For MGM it came down to a choice between New Jersey or retaining its partnership with Ho in Macau – a partnership it had pursued after losing out to Las Vegas competitors Wynn Resorts Ltd. and Las Vegas Sands Corp. in its initial proposal to build a casino in Macau when China opened its doors to foreign casino operators in 2002. There was no contest: Macau is the fastest-growing gambling centre in the world, having eclipsed Las Vegas in gambling revenue in 2006. In New Jersey’s Atlantic City, on the other hand, gambling revenue fell 25 per cent between 2006 and 2009. In May of this year, MGM announced it would sell its 50 per cent stake in the Borgata Hotel Casino & Spa in Atlantic City in order to retain its foothold in Macau.


That same month, Nathan decided he’d rather focus exclusively on Asia, leaving MGM in order to take charge of Vancouver’s Asian Coast Development and its Ho Tram project in Vietnam. The company has no association with Stanley Ho, Nathan says, although he declined to comment on whether anyone in Ho’s family is involved in the MGM Grand Ho Tram. (Nathan was unavailable for an interview for this story, although his publicist provided Nathan’s responses to submitted questions via email.)


By coincidence, Pansy Ho, who holds a Canadian passport, had applied in 1996 to open a casino in Vancouver. At the time, her father had just finished building a $3.1-million private residence at the entrance to Stanley Park, and he had bought Vancouver’s Sutton Place Hotel three years earlier. Pansy Ho withdrew the casino application before a decision was rendered. The details of the application, and of any attendant Gaming Policy and Enforcement Branch background checks, remain confidential because B.C., unlike New Jersey, does not make details of gaming-licence applications available to the public.
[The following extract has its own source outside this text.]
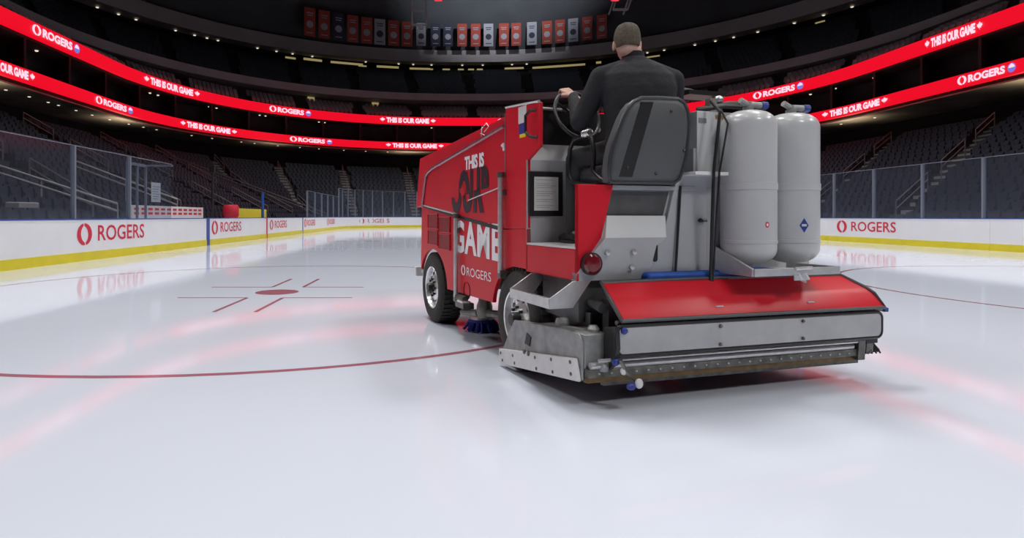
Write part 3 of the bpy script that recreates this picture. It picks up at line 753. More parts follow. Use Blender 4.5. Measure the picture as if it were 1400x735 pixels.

Almost forgotten in this web of intrigue is perhaps the most important question of all: where’s the money? Nathan remains tight-lipped as to how much capital Asian Coast has raised, saying only that the first phase – the $400-million, 550-room MGM Grand Ho Tram – is on track to open in early 2013. Citing “various securities regulations,” he would not specify how much of the estimated $4.2-billion cost of the entire project the company has raised, saying only that the support of Harbinger Capital, and his own appointment as CEO, “have created an appropriate platform to get our company to where we need to go.”